E di estorsione si sarebbe occupato anche Salvatore De Simone, 57 anni, autista dell’ex sindaco del paese in provincia di Palermo, Giacomo Tinervia, anche lui coinvolto in passato nelle indagini: De Simone, zio del boss Lombardo – sarebbe stato l’intermediario per l’estorsione all’imprenditore che si stava occupando della ristrutturazione della palestra di Montelepre.

“Mi prese sotto braccio – ha raccontato la vittima ai carabinieri – e mi ha detto che avremmo parlato meglio l’indomani”. L’imprenditore – come si legge nell’ordinanza di custodia cautelare firmata dal gip Luigi Petrucci – si era infatti recato dal sindaco Giacomo Tinervia dopo avere sospeso i lavori in seguito alle prime minacce. “Mi è stato chiesto il tre per cento del valore dell’appalto, almeno 24mila euro – ha dichiarato – ma mi hanno detto che si sarebbero ‘accontentati’ di 18mila euro, perché avevo da poco subito un furto e per me era una cifra troppo alta. E così, qualche giorno dopo – ha proseguito l’imprenditore – ho messo duemila euro nel cruscotto di De Simone. Quest’ultimo, dopo un mese, mi ha chiesto altri tremila euro, ma io ne avevo solo duemila, cifra che gli consegnai per altre due volte. De Simone si trovava spesso con il sindaco e con Giuseppe Lombardo. E’ stato Lombardo, un giorno, a venire nel mio cantiere e a darmi uno schiaffo. Mi ha detto che me l’ero cavata, ma che la prossima volta non l’avrei fatta franca, perché se non avessi consegnato l’altro denaro, avrebbe dato fuoco al cantiere”.

E la percentuale del tre per cento sarebbe stata “fissa” nelle richieste degli estorsori. Anche l’imprenditore che si stava occupando della realizzazione di un parcheggio multipiano a Montelepre, infatti, ha raccontato ai carabinieri di avere ricevuto le stesse richieste.
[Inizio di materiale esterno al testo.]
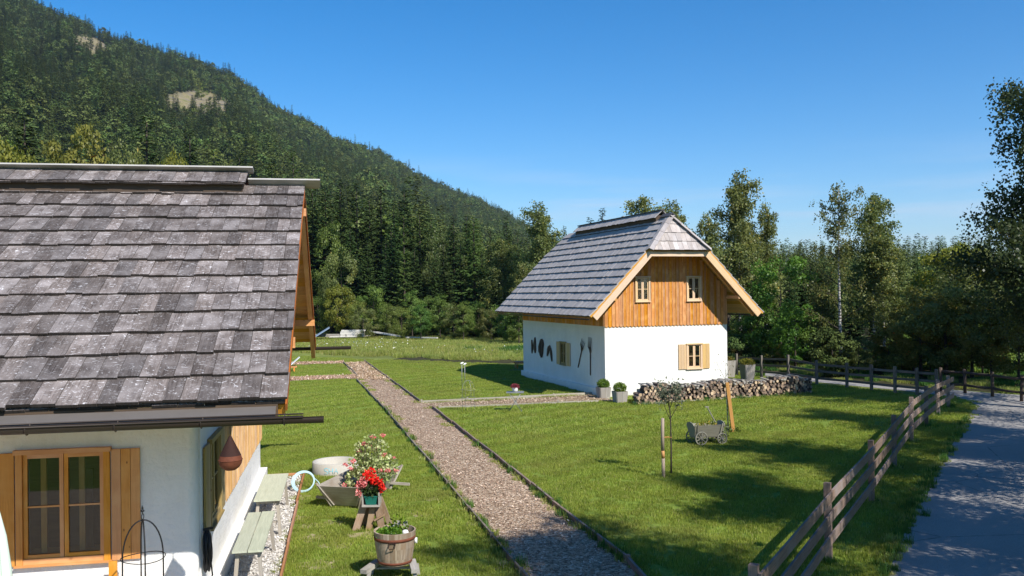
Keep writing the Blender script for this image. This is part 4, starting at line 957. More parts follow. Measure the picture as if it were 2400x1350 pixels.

In ordine di tempo, era stato Giuseppe Abbate, referente della famiglia mafiosa di Giardinello, a cercarlo a casa: l’uomo, residente ufficialmente nel paese, abita a Terrasini e nessuno dei boss sarebbe riuscito inizialmente a rintracciarlo. Subito dopo, sulle sue tracce hanno cercato di mettersi Antonino e Giuseppe Lombardo, rispettivamente padre e figlio.

Giuseppe: “Lo devo fare correre bene a lui”
Antonino: “Ma dove se la fa?”
Giuseppe: “Ho provato a Giardinello, ma non l’ho potuto trovare, non c’è mai là”.

Una ricerca assidua, al punto che l’imprenditore, una volta messo a conoscenza della situazione, non si recava più al cantiere per il timore di incontrarli.  “Quando mi hanno fatto la loro richiesta – ha dichiarato davanti agli inquirenti – erano riusciti a rintracciarmi a Giardinello. La mia strategia è stata quella di temporeggiare, lasciandogli intendere che entro Natale avrei pagato, in occasione del pagamento del Sal, per l’avanzamento dei lavori. Più volte – ha aggiunto l’imprenditore – padre e figlio sono tornati a casa mia a Giardinello e al cantiere, ma ho precisato loro che entrambe le zone erano videosorvegliata”.